PROBLEM STATEMENT
Include in the output only the lines from the opening of the records through the line containing "sides', 'grass', kind='stuff')", each printed exactly; pictures are omitted.

LISTING

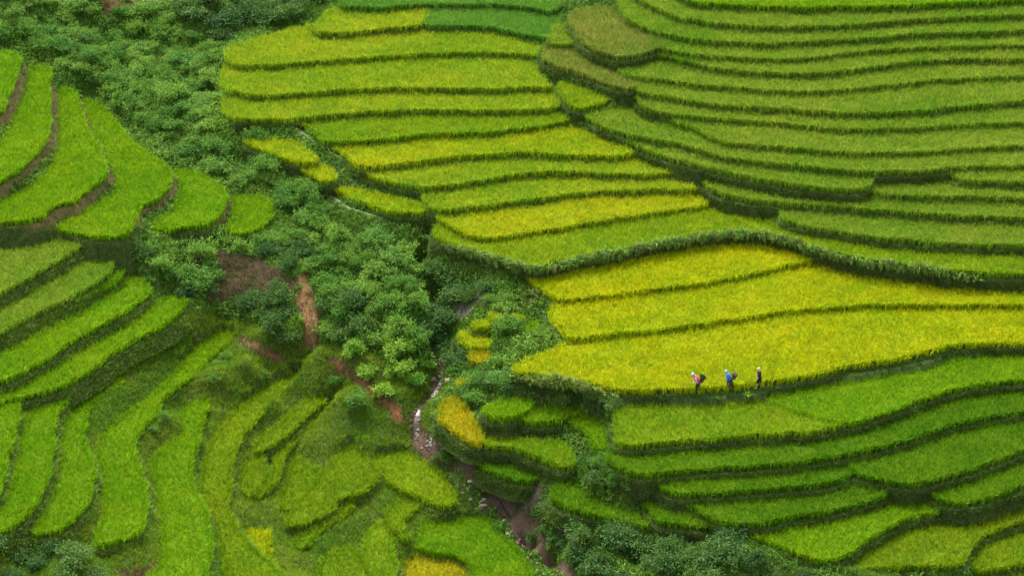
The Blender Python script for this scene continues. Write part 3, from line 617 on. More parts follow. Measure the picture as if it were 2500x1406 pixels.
tag(link(bpy.data.objects.new('grass', tri_mesh('grass', V, C, M_grass))), 'short wild grass and weeds covering banks and gully sides', 'grass', kind='stuff')

# ------------------------------------------------------------------ shrubs
def shrub_mat(name, c0, c1):
    m, t, b = new_mat(name)
    oi = t.nodes.new('ShaderNodeObjectInfo'); at = t.nodes.new('ShaderNodeAttribute'); at.attribute_name = 'tint'
    mc = t.nodes.new('ShaderNodeMix'); mc.data_type = 'RGBA'; mc.inputs[6].default_value = c0+(1,); mc.inputs[7].default_value = c1+(1,)
    t.links.new(oi.outputs['Random'], mc.inputs[0])
    mx = t.nodes.new('ShaderNodeMix'); mx.data_type = 'RGBA'; mx.blend_type = 'MULTIPLY'; mx.inputs[0].default_value = 1
    t.links.new(mc.outputs[2], mx.inputs[6]); t.links.new(at.outputs['Color'], mx.inputs[7])
    t.links.new(mx.outputs[2], b.inputs['Base Color']); b.inputs['Roughness'].default_value = .6; b.inputs['Specular IOR Level'].default_value = .2
    tr = t.nodes.new('ShaderNodeBsdfTranslucent'); t.links.new(mx.outputs[2], tr.inputs['Color'])
    ms = t.nodes.new('ShaderNodeMixShader'); ms.inputs[0].default_value = .3
    t.links.new(b.outputs[0], ms.inputs[1]); t.links.new(tr.outputs[0], ms.inputs[2]); t.links.new(ms.outputs[0], t.nodes['Material Output'].inputs['Surface'])
    return m
MS_brush = shrub_mat('brush_leaves', (.08, .22, .022), (.20, .36, .038))
MS_dark = shrub_mat('dark_leaves', (.045, .12, .022), (.10, .20, .03))
MS_lime = shrub_mat('lime_leaves', (.12, .29, .020), (.27, .44, .04))
MS_twig = flat_mat('twigs', (.09, .07, .05), .9)
def shrub_mesh(name, mat, seed, nl=2200, leaf=.14, lobes=8, tall=.8, longleaf=1.5, lift=.15):
    r = np.random.default_rng(seed)
    LC = np.stack([r.normal(size=lobes)*.42, r.normal(size=lobes)*.42, r.uniform(.25, tall, lobes)], 1)
    LR = r.uniform(.2, .45, lobes)
    k = r.integers(0, lobes, nl)
    d = r.normal(size=(nl, 3)); d /= np.linalg.norm(d, axis=1)[:, None]; d[:, 2] = np.abs(d[:, 2])*np.where(r.uniform(size=nl) < .8, 1, -1)
    # sprigs : leaves bunch along a few shoots per lobe
    ns = 26; sd_ = r.normal(size=(lobes, ns, 3)); sd_[..., 2] = np.abs(sd_[..., 2])+lift; sd_ /= np.linalg.norm(sd_, axis=2)[..., None]
    j = r.integers(0, ns, nl); on = r.uniform(size=nl) < .7
    rad = r.uniform(.45, 1, nl)**.6
    P = LC[k]+d*(LR[k]*rad)[:, None]
    Ps = LC[k]+sd_[k, j]*(LR[k]*r.uniform(.4, 1.95, nl))[:, None]+r.normal(size=(nl, 3))*.045
    P = np.where(on[:, None], Ps, P); P[:, 2] = np.maximum(P[:, 2], -.05)
    out = np.where(on[:, None], sd_[k, j], d)
    ax = out*.5+r.normal(size=(nl, 3))*.5; ax[:, 2] -= .1; ax /= np.linalg.norm(ax, axis=1)[:, None]
    up = np.array([0, 0, 1.0])+r.normal(size=(nl, 3))*.5
    sx = np.cross(ax, up); sx /= np.linalg.norm(sx, axis=1)[:, None]+1e-6
    L = (leaf*r.uniform(.6, 1.3, nl))[:, None]
    p0 = P; p1 = P+ax*L*longleaf*.5+sx*L*.32; p2 = P+ax*L*longleaf-np.array([0, 0, 1])*L*.15; p3 = P+ax*L*longleaf*.5-sx*L*.32
    V = np.stack([p0, p1, p2, p0, p2, p3], 1).reshape(-1, 3)
    c = r.uniform(.7, 1.25, (nl, 1))*np.array([[1, 1, 1]])*np.array([1, 1, 1]); c = c*(1+r.normal(size=(nl, 3))*np.array([.15, .04, .1]))
    return tri_mesh(name, V, np.repeat(c, 6, 0), mat)
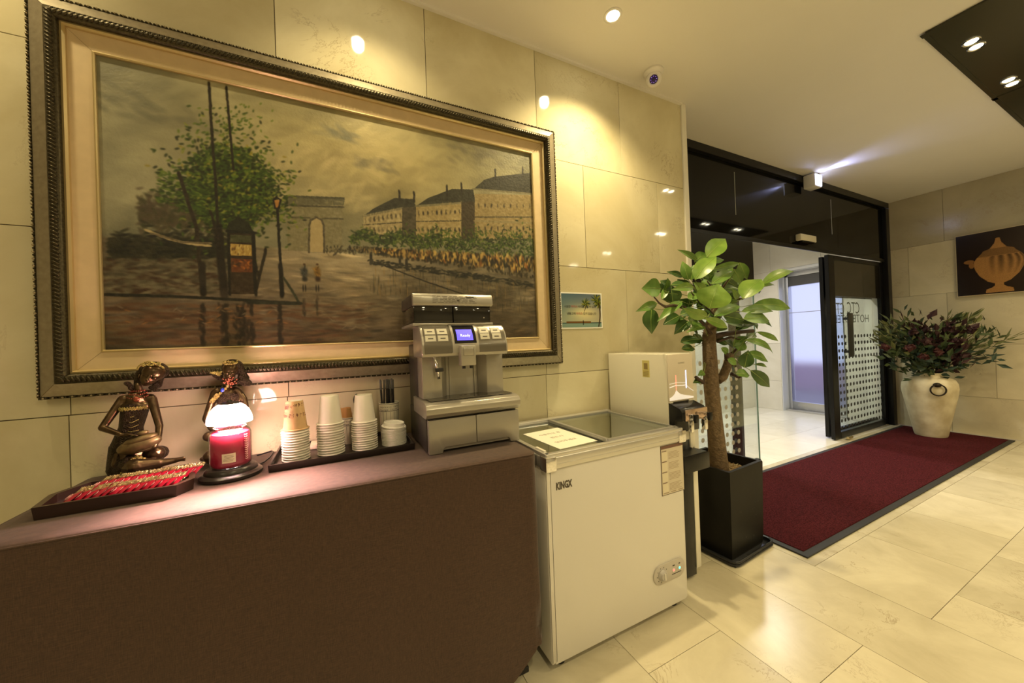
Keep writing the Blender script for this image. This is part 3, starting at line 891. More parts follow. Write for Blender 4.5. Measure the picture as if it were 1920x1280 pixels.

ANSWER BELOW
The Blender Python script for this scene continues. Write part 3, from line 617 on. More parts follow. Measure the picture as if it were 2500x1406 pixels.
tag(link(bpy.data.objects.new('grass', tri_mesh('grass', V, C, M_grass))), 'short wild grass and weeds covering banks and gully sides', 'grass', kind='stuff')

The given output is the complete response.